Women's rights in Afghanistan

Women’s rights in Afghanistan have a long and tumultuous history.

For much of the 20th century, Afghanistan was a patriarchal society where women were often treated as second-class citizens and had few legal protections. Although it had slowly gotten better, the situation has now set women’s rights in the country back by decades.

Outdated infringements on women’s rights are now once again at the forefront of international scrutiny because of the Taliban’s recent and rapid rise to power.

Few countries in modern history enforce such heavy systematic repression and discrimination of their women as Afghanistan is doing to their citizens today – and it has only worsened with time.

August 2021 marked the retreat of the US foreign troops from Afghan soil.

The retreat catastrophically ended a 20-year-long war with the Taliban immediately occupying the power vacuum that the US left behind, defeating the pro-West government of President Ashraf Ghani in a blaze of destruction.

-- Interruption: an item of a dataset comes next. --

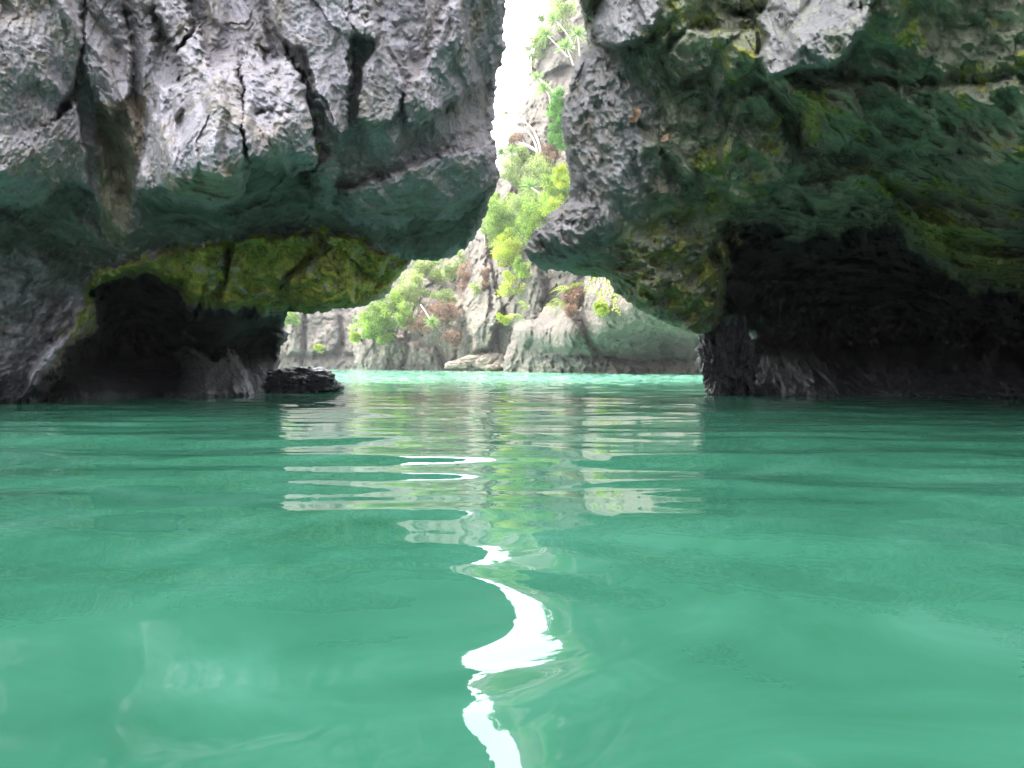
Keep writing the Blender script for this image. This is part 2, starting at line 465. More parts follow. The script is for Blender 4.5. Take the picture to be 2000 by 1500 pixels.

Since then, the ruling government has enacted multiple blanket policies that have proven to be damaging to the rights of women and girls. These policies include implementing full body covering, preventing women from traveling without a male escort, and preventing women and children from going to school entirely.

Protecting Women’s Rights in Afghanistan

Here at [name], we strongly condemn the situation of women’s rights in Afghanistan and call for immediate and impactful international intervention.

Women and children in Afghanistan have undisputed and unalienable rights to safety, education, health, and every other right that their male counterparts enjoy. For years, they have played a pivotal role in every aspect of the country, from politics to the economy, to the home, and even beyond.

We call on the Afghan government to ensure these basic human rights and to end the discrimination and repression of their citizenry. We urge them to uphold the long-fought and hard-won rights of women and girls and to protect the safety and dignity thereof.

To third parties and international organizations, we urge their active participation for the benefit of the oppressed.

It is unacceptable and deeply disturbing that women in Afghanistan continue to face widespread violations of their human rights in this day and age.

These violations of women’s rights are not only a grave injustice in and of themselves, but they also have far-reaching and destructive consequences for Afghan society as a whole.

It is, therefore, imperative that the international community, as well as the current Afghan government and civil society, take decisive action to address these issues and work to ensure that women in Afghanistan can continue moving forward in their rights.

We strongly believe that it is our moral obligation to stand in solidarity with women and girls in Afghanistan, as well as do everything in our power to bring an end to the suffering and oppression they endure.